There are questions you might ask that we can’t answer. That’s fine; we’ll just give evasive answers. Don’t moderate your questions for our sake. You might be surprised at how much we’re willing to cough up.

A lot of hiring systems keep their cards close to the vest, and (deliberately or otherwise) evaluate candidates based on their ability to navigate a murky process. That’s not us.

We want to predict how well you’ll function on our team doing real work. In a real working week, if our processes were so murky that sniffing them out was a real test of your skill, on like a day-to-day basis, we’d have problems of our own to fix. We want to see you in your best light.

What About Start Dates?

This is important: we can only make offers with start dates 1 month out or less. If you’re looking for a role to start a couple months from now (when you graduate, etc), you’re generally welcome to run through our process and get a “soft yes” from us.

When you’re available to take an offer starting within a month, you can ping us, and we’ll extend an offer.

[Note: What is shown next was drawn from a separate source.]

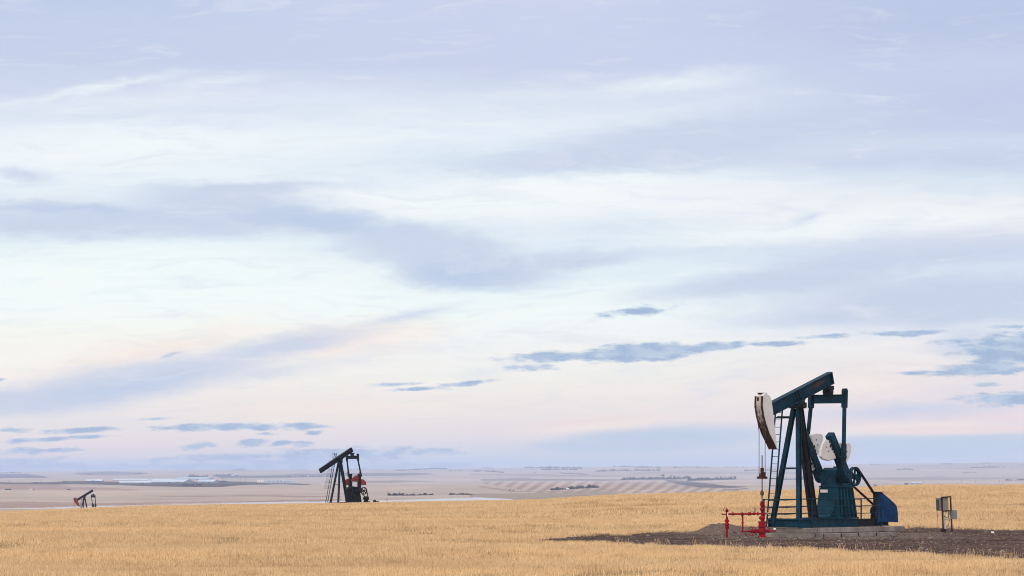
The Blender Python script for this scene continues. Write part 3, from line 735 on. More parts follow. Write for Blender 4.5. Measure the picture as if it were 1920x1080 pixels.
    b = MB().rim((hx, hy, hz), hr-.075, hr, -.09, .09, 30)
    b.lathe((hx, hy, hz), [(.02,-.12),(.11,-.12),(.11,.12),(.02,.12)], 14, 1)
    for k in range(6):
        a = math.pi*k/3+.35; b.bar((hx+.09*math.cos(a), hy, hz+.09*math.sin(a)), (hx+(hr-.05)*math.cos(a), hy, hz+(hr-.05)*math.sin(a)), .07, .07, (0, 1, 0))
    b.tube([(hx, hy, hz), (hx, .3, hz)], .06, 10); b.bar((gx1, .2, hz), (hx+.1, .2, hz), .3, .3)
    b.build('flywheel', gm, T)
    mx, mz, mr = S['motor']
    al = math.atan2(mz-hz, mx-hx); dist = math.hypot(mx-hx, mz-hz); be = math.acos((hr-mr)/dist)
    b = MB()
    for sg in (1, -1):
        a = al+sg*be
        b.bar((hx+hr*math.cos(a), hy, hz+hr*math.sin(a)), (mx+mr*math.cos(a), hy, mz+mr*math.sin(a)), .15, .03, (math.cos(a), 0, math.sin(a)))
    b.build('drive_belt', RUBBER, T)
    b = MB().lathe((mx, hy, mz), [(.02,-.1),(mr,-.1),(mr,.1),(.02,.1)], 14, 1)
    b.tube([(mx, hy, mz), (mx, hy+.35, mz)], .05, 8)
    b.lathe((mx, hy+.24, mz-.05), [(.12,-.36),(.26,-.32),(.28,-.2),(.28,.25),(.22,.34),(.05,.36)], 16, 1)
    b.box(mx-.3, mx+.45, hy-.1, hy+.5, .83, 1.02); b.box(mx-.2, mx+.25, hy+.1, hy+.4, 1.0, mz-.2)
    b.build('motor', S.get('mmat', BLACK), T)
    if S.get('guard'):
        b = MB()
        P0 = [(5.98,2.10),(6.36,2.10),(7.55,1.62),(7.80,1.50),(7.96,1.34),(8.02,1.10),(8.06,.66),(5.98,.68)]
        P0 = [(5.98+(x-5.98)*.84, z) for x, z in P0]
        b.prism(P0, -.62, -.585); b.prism([(x, z) for x, z in P0[:6]]+[(7.6,.95),(6.0,.95)], -.335, -.315)
        for (xa, za), (xb, zb) in zip(P0[:-2], P0[1:-1]):
            b.bar((xa, -.45, za-.012), (xb, -.45, zb-.012), .27, .022)
        for x in (6.06, 6.32): b.box(x-.04, x+.04, -.58, -.5, .45, .9)
        gd = b.build('belt_guard', BRIGHT, T, .004)
        e = MB().prism([(6.55,1.30),(7.35,1.30),(7.45,1.24),(7.45,.98),(7.38,.94),(6.55,.94)], -.635, -.622)
        e.box(6.70, 7.3, -.66, -.636, 1.04, 1.07); e.build('access_panel', BRIGHT, gd, .004)
        MB().box(6.0, 6.04, -.58, -.40, .69, 2.07).build('guard_mouth_shade', DARKH, gd)  # black slab painted as the shade inside the guard's open front
        MB().bar((5.85,-.45,2.115),(6.4,-.45,2.115),.5,.03).build('guard_bracket', BRIGHT, gd)
    if S.get('rail'):
        near = MB(); fr = MB(); fa = MB()
        for z in (1.84, 1.50, 1.15): near.tube([(-.42,-1.1,z),(2.4,-1.1,z-.03),(5.5,-1.1,z-.03)], .022, 6)
        for x in (-.42, 5.5): near.bar((x,-1.1,.46),(x,-1.1,1.85),.055,.055,(0,1,0))
        near.bar((2.55,-1.1,.5),(2.55,-1.1,1.16),.04,.04,(0,1,0))
        near.build('rail_panel', M_, T)
        for z in (1.785, 1.44, 1.12): fa.tube([(-1.15,1.1,z),(3,1.1,z),(7.1,1.1,z-.03)], .022, 6)
        for x in (-1.15, 1.82, 4.5, 7.1): fa.bar((x,1.1,.88 if x < 4 else 1.08),(x,1.1,1.80),.05,.05,(0,1,0))
        fa.bar((7.1,1.1,.5),(7.1,1.1,1.2),.05,.05,(0,1,0))
        fa.build('rail_panel', M_, T)
        for z in (1.785, 1.44, 1.12): fr.tube([(-1.18,1.1,z),(-.9,.0,z-.02),(-.45,-1.1,z+.05)], .028, 6)
        fr.bar((-1.18,1.1,.5),(-1.18,1.1,1.82),.06,.06,(0,1,0))
        fr.build('rail_panel', M_, T)
    # ladder
    lx0, lx1, lyc, lz0, lz1 = S['ladder']
    b = MB()
    for y in (lyc-.19, lyc+.19): b.bar((lx0, y, lz0), (lx1, y, lz1), .05, .06, (1, 0, 0))
    n = int((lz1-lz0)/.33)
    for k in range(n):
        t = (k+.6)/n; b.tube([(lx0+(lx1-lx0)*t, lyc-.19, lz0+(lz1-lz0)*t), (lx0+(lx1-lx0)*t, lyc+.19, lz0+(lz1-lz0)*t)], .014, 5)
    la = b.build('ladder', M_, T)
    if S.get('cage'):
        b = MB(); ca, cb = S['cage']
        hoop = lambda t: [(lx0+(lx1-lx0)*t+dx2, lyc+dy2, lz0+(lz1-lz0)*t) for dx2, dy2 in ((0,.19),(-.25,.34),(-.6,.27),(-.72,0),(-.6,-.27),(-.25,-.34),(0,-.19))]
        ts = np.linspace(ca, cb, 5)
        for t in ts: b.tube(hoop(t), .014, 5, False)
        for k in range(1, 6): b.tube([hoop(ts[0])[k], hoop(ts[-1])[k]], .010, 5)
        b.build('safety_cage', RUSTY, la)
        b = MB()
        for y in (lyc-.3, lyc+.3): b.tube([(lx1-.35, y, lz1-1.4), (lx1-.35, y, lz1)], .02, 5)
        b.tube([(lx1-.35, lyc-.3, lz1), (lx1-.35, lyc+.3, lz1)], .02, 5); b.bar((lx1-1.0, lyc, lz1-1.0), (lx1+.4, lyc, lz1-1.0), .5, .04); b.build('top_landing', RUSTY, la)
    else:
        b = MB()
        for y in (lyc-.17, lyc+.17): b.bar((lx1-.03, y, 5.62), (-.1, y*.25, 5.62), .05, .07)
        b.bar((-.75, .62, 5.66), (.2, .0, 5.66), .1, .06); b.build('ladder_bracket', M_, la)
    # horse head, bridle, carrier bar, polished rod
    if S.get('head'):
        da = tilt-R(17)
        hp = [turn(p, da, PV) for p in HEAD]
        h = MB(); h.prism(hp, -.2, .2); hd = h.build('horsehead', S['hmat'], T, .035)
        f = MB(); fp = hp[:7]; arc = []
        for (xa, za), (xb, zb) in zip(fp[:-1], fp[1:]):
            for y0, y1, o in ((-.215, -.145, .045), (.145, .215, .045)):
                nx_, nz_ = -(za-zb), (xa-xb); ln = math.hypot(nx_, nz_); nx_, nz_ = nx_/ln*o, nz_/ln*o
                f.hexa([(xa+.03,y0,za),(xa+.03,y1,za),(xb+.03,y1,zb),(xb+.03,y0,zb),(xa+nx_,y0,za+nz_),(xa+nx_,y1,za+nz_),(xb+nx_,y1,zb+nz_),(xb+nx_,y0,zb+nz_)])
        f.build('rust_flange', RUST, hd)
        f = MB()
        for (xa, za), (xb, zb) in zip(fp[:-1], fp[1:]):
            nx_, nz_ = -(za-zb), (xa-xb); ln = math.hypot(nx_, nz_); nx_, nz_ = nx_/ln*.012, nz_/ln*.012
            f.hexa([(xa+.05,-.143,za),(xa+.05,.143,za),(xb+.05,.143,zb),(xb+.05,-.143,zb),(xa+nx_,-.143,za+nz_),(xa+nx_,.143,za+nz_),(xb+nx_,.143,zb+nz_),(xb+nx_,-.143,zb+nz_)])
        f.build('worn_face', S.get('fmat', WEAR), hd)
        f = MB()
        xt, zt = hp[0]; f.box(xt+.02, xt+.5, -.1, .1, zt+.10, zt+.165); f.box(xt-.035, xt+.02, .0, .10, zt-.22, zt-.05); f.build('head_clamp', RUST, hd)
        rx = S['rod']; cz = S['carrier']
        left_x = min(p[0] for p in hp)-.02
        for y in (-.17, .17):
            b = MB().tube([(left_x+.02, y, hp[1][1]), (rx, y, hp[1][1]-1.2), (rx, y, cz)], .018, 6); b.build('bridle_cable', CABLE, T)
        b = MB().box(rx-.09, rx+.09, -.24, .24, cz-.09, cz+.02); b.box(rx-.10, rx+.10, -.10, .08, cz+.02, cz+.16); b.box(rx-.07, rx+.07, -.05, .05, cz+.16, cz+.42); b.box(rx-.08, rx+.08, -.15, -.1, cz, cz+.22)
        b.build('carrier_bar', RUST, T)
        b = MB().tube([(rx, 0, S['rodz']), (rx, 0, cz+1.0)], .026, 8); b.box(rx-.06, rx+.06, -.06, .06, cz-.84, cz-.68); b.tube([(rx,0,cz-.9),(rx,0,cz-.62)], .045, 8)
        b.build('polished_rod', CABLE, T)
    return T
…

A word of warning: while we expect to be hiring most of our roles pretty much continuously, the economy can get spooky. We can’t make promises about openings several months out from now. An offer is a commitment, and that’s the one thing we can’t do if you’re looking to start several months from now. We’ll do our best to stay up-front about this stuff!

What About Compensation?

At Fly.io, we’re focused on getting pay equity (the fairness kind) embedded as close to the core of our philosophy as possible. We want to eliminate as much bias in the hiring process as we can, and we don’t want anyone who works here to second-guess themselves on how hard they negotiated their offer. So, we designed our salaries to be intentionally simple and straightforward: everyone at a given level is offered the same salary and options, regardless of their role, geography, and previous experience.